Since the news broke that Burger King Worldwide Inc. has agreed to buy Canadian chain Tim Hortons for $11 billion, much of the discussion has centered around what the deal might mean for the corporate tax rate Burger King pays. And rightfully so—as part of the deal, a parent company will be formed that will operate from Canada, where tax rates are considerably lower. But all of this overlooks what could be the most interesting aspect of the deal.

Burger King is gobbling up a unique and wildly successful company.

In some ways, Tim Hortons is the Dunkin' Donuts of Canada. The chain, which was founded in 1964 by its namesake, former NHL hockey player, Miles Gilbert "Tim" Horton, is a friendly, ubiquitouscoffee chain that serves doughnuts and other breakfast fare. Tim Hortons are plastered all across Canada—there are more than 3,100 coffee shops in the country, or more than twice as many stores per capita as there are McDonald's in the United States.

In some ways Tim Hortons is nothing like any of the American chains. The most-ordered menu item at Tim Hortons is a "double double," or a regular coffee with two creams and two sugars. At Tim Hortons, doughnuts holes are called Timbits, the chain's equivalent of Dunkin' Donuts' bite-sized Munchkins. And Tim Hortons is, geographically speaking, still overwhelmingly Canadian. While the chain has been opening stores outside of Canada since 1984, when it expanded to Tonawanda, New York, its first U.S. location, more than 80 percent of its restaurants still operate north of the border.

Most importantly, Tim Hortons has been a massive business success.

The company reported revenues of $3.26 billion last year (pdf), or nearly three times that of Burger King. What's more, Tim Hortons churned out those sales with just under 4,500 locations worldwide, while Burger King has more than 13,000 restaurants around the globe. The Canadian coffee shop's efficiency is such that it outsold Dunkin' Donuts by a factor of almost eleven to one on a per-store basis.

But it's not just a volume business. The stores are turning a healthy profit, too. The company earned nearly $430 million last year after taxes, which is almost twice what Burger King earned, and more than three times Dunkin' Donuts.

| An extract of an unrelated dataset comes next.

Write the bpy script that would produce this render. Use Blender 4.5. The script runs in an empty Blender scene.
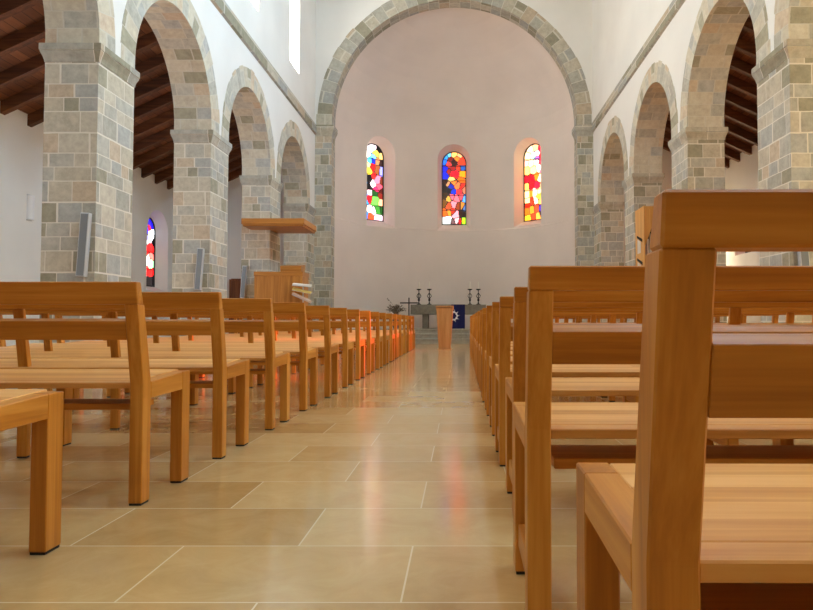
import bpy, bmesh, math, random
from mathutils import Vector, Matrix
random.seed(7)
SC = bpy.context.scene
COL = SC.collection
PI = math.pi
R = math.radians

# ------------------------------------------------------------------ camera, sky, sun, exposure
cam_d = bpy.data.cameras.new('camera')
cam = bpy.data.objects.new('camera', cam_d)
COL.objects.link(cam)
cam.location = (0, 0, 0.675)
cam.rotation_euler = (R(90 + 2.075), 0, 0)
cam_d.sensor_width = 36.0
cam_d.lens = 690 / 813 * 36.0
cam_d.shift_x = -54.5 / 813
cam_d.shift_y = -8.0 / 813
cam_d.clip_start = 0.02
SC.camera = cam

world = bpy.data.worlds.new('sky')
SC.world = world
world.use_nodes = True
bg = world.node_tree.nodes['Background']
bg.inputs['Color'].default_value = (0.90, 0.95, 1.0, 1)
bg.inputs['Strength'].default_value = 1.1

SUN_EL, SUN_SKEW = R(16.5), 0.25
sd = bpy.data.lights.new('sun', 'SUN')
sd.energy = 8.0
sd.angle = R(4.0)
sd.color = (1.0, 0.93, 0.82)
sun = bpy.data.objects.new('sun', sd)
COL.objects.link(sun)
sdir = Vector((-1, -SUN_SKEW, -math.tan(SUN_EL) * math.hypot(1, SUN_SKEW))).normalized()
sun.rotation_euler = sdir.to_track_quat('-Z', 'Y').to_euler()
sun.location = (14, 16, 6)

PANE_COOL, PANE_WARM = 26.0, 9.0           # daylight through the clerestory panes
VS = SC.view_settings
VS.view_transform = 'Standard'
VS.look = 'None'
VS.exposure = 1.1
VS.gamma = 1.0
VS.use_curve_mapping = False
SC.cycles.max_bounces = 10
SC.cycles.diffuse_bounces = 6
SC.cycles.sample_clamp_indirect = 6.0
SC.cycles.caustics_reflective = False
SC.cycles.caustics_refractive = False

# ------------------------------------------------------------------ materials
def lin(c):
    c = c / 255.0
    return c / 12.92 if c <= 0.04045 else ((c + 0.055) / 1.055) ** 2.4
def rgb(r, g, b):
    return (lin(r), lin(g), lin(b), 1.0)

class NT:
    def __init__(self, name):
        self.m = bpy.data.materials.new(name)
        self.m.use_nodes = True
        self.t = self.m.node_tree
        self.b = self.t.nodes['Principled BSDF']
    def n(self, kind, **kw):
        nd = self.t.nodes.new(kind)
        for k, v in kw.items():
            if k.startswith('i_'):
                nd.inputs[k[2:].replace('_', ' ')].default_value = v
            else:
                setattr(nd, k, v)
        return nd
    def l(self, a, ao, b, bi):
        self.t.links.new(a.outputs[ao], b.inputs[bi])
    def math(self, op, a, b=None, c=None):
        nd = self.n('ShaderNodeMath', operation=op)
        for i, v in enumerate((a, b, c)):
            if v is None: continue
            if isinstance(v, (int, float)): nd.inputs[i].default_value = v
            else: self.t.links.new(v, nd.inputs[i])
        return nd.outputs[0]
    def ramp(self, stops, interp='LINEAR'):
        nd = self.n('ShaderNodeValToRGB')
        cr = nd.color_ramp
        cr.interpolation = interp
        while len(cr.elements) < len(stops): cr.elements.new(0.5)
        for e, (p, c) in zip(cr.elements, stops):
            e.position = p; e.color = c
        return nd
    def bump(self, src, strength, dist=0.01):
        b = self.n('ShaderNodeBump', i_Strength=strength, i_Distance=dist)
        self.t.links.new(src, b.inputs['Height'])
        self.t.links.new(b.outputs['Normal'], self.b.inputs['Normal'])

def simple(name, col, rough=0.6, metal=0.0, spec=0.5):
    k = NT(name)
    k.b.inputs['Base Color'].default_value = col
    k.b.inputs['Roughness'].default_value = rough
    k.b.inputs['Metallic'].default_value = metal
    k.b.inputs['Specular IOR Level'].default_value = spec
    return k.m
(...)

When asked why the new parent company for Burger King and Tim Hortons will operate out of Canada, Warren Buffet, whose company Berkshire Hathaway owns a significant chunk of Burger King, denied the tax incentives. Instead, Buffett pointed to the strength of the Canadian chain. "Tim Hortons earns more money than Burger King does,” he told the Financial Times on Tuesday. “I just don’t know how the Canadians would feel about Tim Hortons moving to Florida. The main thing here is to make the Canadians happy.” The logic is understandable—after all, loyal Canadians are the lifeblood of the company.

“I’m obsessed with Tim Hortons,” said Ian Hardy, 40,  a Toronto blogger who runs the unofficial fan-site Inside Timmies, when he was interviewed by my colleague Danielle Paquette. “I don’t want to see it change. No one here does.”